Con matices, todas sus reivindicaciones serían razonables si no fuera porque a los rectores nadie les exige demasiado.

A los rectores no parece resultarles demasiado relevante que la tasa de abandono el primer año sea del 19 % (un porcentaje elevadísimo sólo ligeramente por debajo del 25 % de fracaso escolar); que uno de cada tres becados pierda la beca por bajo rendimiento académico; que sólo un 6 % de los licenciados acabe montando su propia empresa; que ninguna universidad española figure entre las 200 primeras del mundo a pesar de que muchas tengan más presupuesto y población que muchas de las que les anteceden en la clasificación; o que la bancarrota económica y la baja calidad de muchas de las instalaciones ya tuviera lugar en la época de las vacas gordas.

No parece demasiado injusto pedirles a los rectores que mejoren el seguimiento académico de sus estudiantes para que decline el fracaso universitario y se aprovechen mejor esos recursos públicos que reclaman con tanta insistencia.
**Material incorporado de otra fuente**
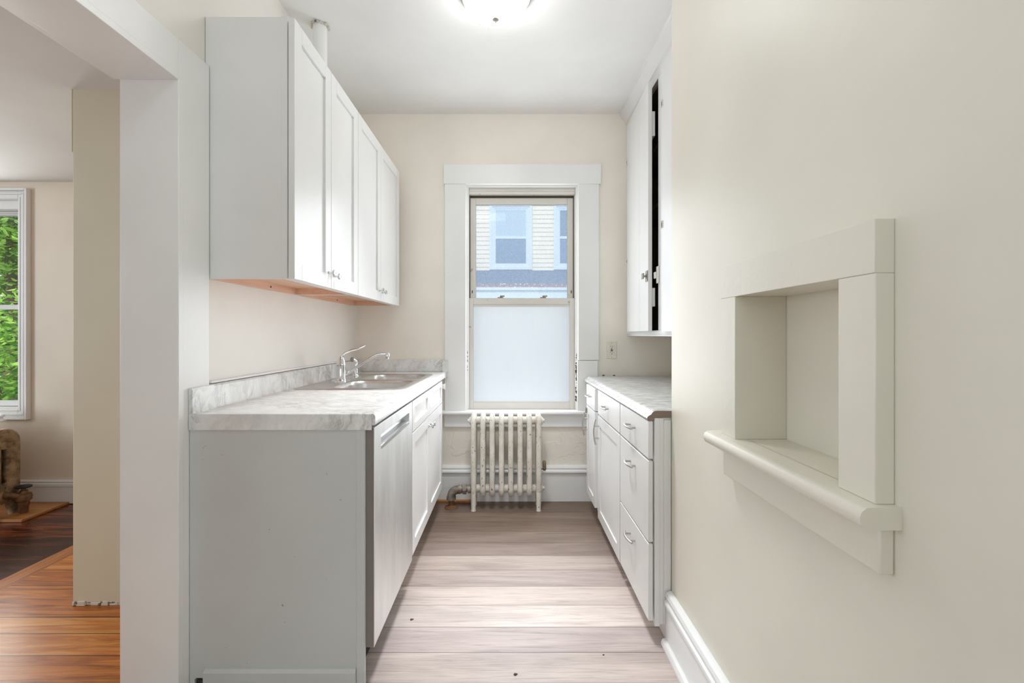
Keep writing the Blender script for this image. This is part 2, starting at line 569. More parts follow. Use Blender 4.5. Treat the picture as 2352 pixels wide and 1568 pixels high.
def tag(o, label, cat, group=None, kind=None):
    o['label'] = label
    o['category'] = cat
    if group:
        o['group'] = group
    if kind:
        o['kind'] = kind
    return o

def struct(o, label=None):
    o['kind'] = 'structure'
    if label:
        o['label'] = label
    return o

def struct_root(name, loc):
    o = bpy.data.objects.new(name, None)
    o.location = loc
    o.empty_display_size = 0.05
    COL.objects.link(o)
    o['kind'] = 'structure'
    return o

def B(*a):
    return MB().box(*a)

# ------------------------------------------------------------------ room numbers (metres; x right, y away from the camera, z up)
XL, XR = -1.08, 0.617         # kitchen left wall, near right wall
YB = 3.225                    # far wall of the kitchen
ZC = 2.738                    # kitchen ceiling
ZD = 2.24                     # dining room ceiling
XRB = 1.15                    # right wall behind the right hand cabinets
XJ = -1.244                   # dining side of the left wall
YO = 1.46                     # far jamb of the opening
ZO = 1.995                    # soffit of the opening
YD = 3.176                    # far wall of the dining room

# ------------------------------------------------------------------ shell
struct(B(XJ + 0.04, XRB + 0.15, -2.0, YB + 0.2, -0.1, 0).build('floor', M['planks'], smooth=0), 'kitchen floor of grey brown wood look planks')
m = MB().box(-2.335, XJ + 0.04, -2.0, YD + 0.2, -0.1, 0)
struct(m.build('floor_dining', M['pine'], smooth=0), 'orange pine board floor of the dining room')
struct(B(-2.437, -2.335, -2.0, YD + 0.2, -0.1, 0.0).build('floor_border', M['pine_border'], smooth=0), 'pine border board between orange and dark floor boards')
struct(B(-5.2, -2.437, -2.0, YD + 0.2, -0.1, 0).build('floor_stained', M['stained'], smooth=0), 'dark stained floor boards by the dining window')

struct(B(XL - 0.02, XRB + 0.15, -2.0, YB + 0.2, ZC, ZC + 0.1).build('ceiling', M['ceiling'], smooth=0), 'white kitchen ceiling')
struct(B(-5.2, XJ + 0.06, -2.0, YD + 0.2, ZD, ZD + 0.1).build('ceiling_dining', M['ceiling_dining'], smooth=0), 'lower grey dining room ceiling')

# left wall: beyond the opening, and above it; near the camera the opening ends again
m = MB().box(XJ, XL, YO + 0.001, YB + 0.2, 0, ZC).box(XJ, XL, -0.75, YO + 0.001, ZO + 0.001, ZC).box(XJ, XL, -2.0, -0.75, 0, ZC)
struct(m.build('wall_left', M['wall_lit'], smooth=0), 'cream left kitchen wall with the wide opening')
# stub of wall in the dining room behind the jamb
MBs = MB().box(-1.896, XJ + 0.004, 1.975, YD + 0.2, 0.012, ZD + 0.02)
MBs.box(-1.905, -1.896, 1.975, 1.995, ZD - 0.27, ZD + 0.02)
struct(MBs.build('wall_stub', M['wall_green_lit'], bevel=0.004), 'beige wall end in the dining room behind the white jamb')
m = MB()
random.seed(3)
x = -1.895
while x < -1.25:
    w = random.uniform(0.012, 0.05)
    m.box(x, min(x + w - random.uniform(0.0, 0.006), -1.246), 1.972 + random.uniform(-0.004, 0.004), 1.99, 0.0005, random.uniform(0.012, 0.022))
    x += w
struct(m.build('trim_5', M['plaster'], bevel=0.002), 'crumbled plaster edge at the foot of the wall end')

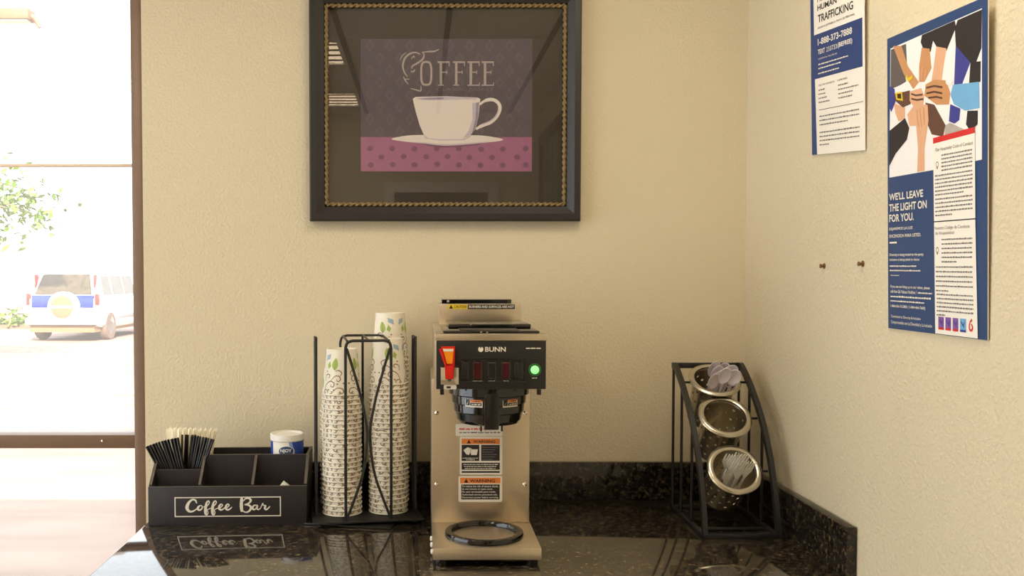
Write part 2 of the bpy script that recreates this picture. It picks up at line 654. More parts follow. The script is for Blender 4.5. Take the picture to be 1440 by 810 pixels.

Tampoco que se salgan un poquito del molde y pongan en marcha iniciativas propias para incrementar los recursos disponibles como hacen otras instituciones semejantes en otros países, que también reciben dinero de impuestos, pero que no renuncian a explotar recursos propios.

En otras latitudes, las universidades ofrecen clases en verano para que los estudiantes que lo deseen se puedan graduar antes y aprovechar las instalaciones todo el año, así como se proponen constantemente nuevos programas de alta demanda y se clausuran con rapidez otros que han quedado obsoletos.

Debe ser agradable tener un trabajo en el que la responsabilidad es tan mínima y los beneficios de la representatividad tan grande, en el que nunca corres el riesgo de que te despidan aunque te equivoques mucho o no te equivoques nada porque no tomas ninguna decisión importante, en el que la inacción se considere parte de tu cometido, en el que el factor cuantitativo siempre es prueba de éxito, en el que los malos resultados, por esperados, siempre constituyen una disculpa.

Qué suerte no haber tenido que ser contratado a través de una empresa de headhunters (con lo engorroso que es, lo pesados que se ponen) y haber tenido que superar múltiples entrevistas con representantes de todos los estamentos universitarios como sucede en las universidades estadounidenses (públicas y privadas). Qué incordio sería tener que reunirte todos los meses como hacen con el board of trustees, ese consejo de sabios integrado por profesionales e intelectuales de prestigio e independientes, y dar cuenta de los resultados de tu gestión.

En estas circunstancias, lo de los Audis y los chóferes es casi lo de menos.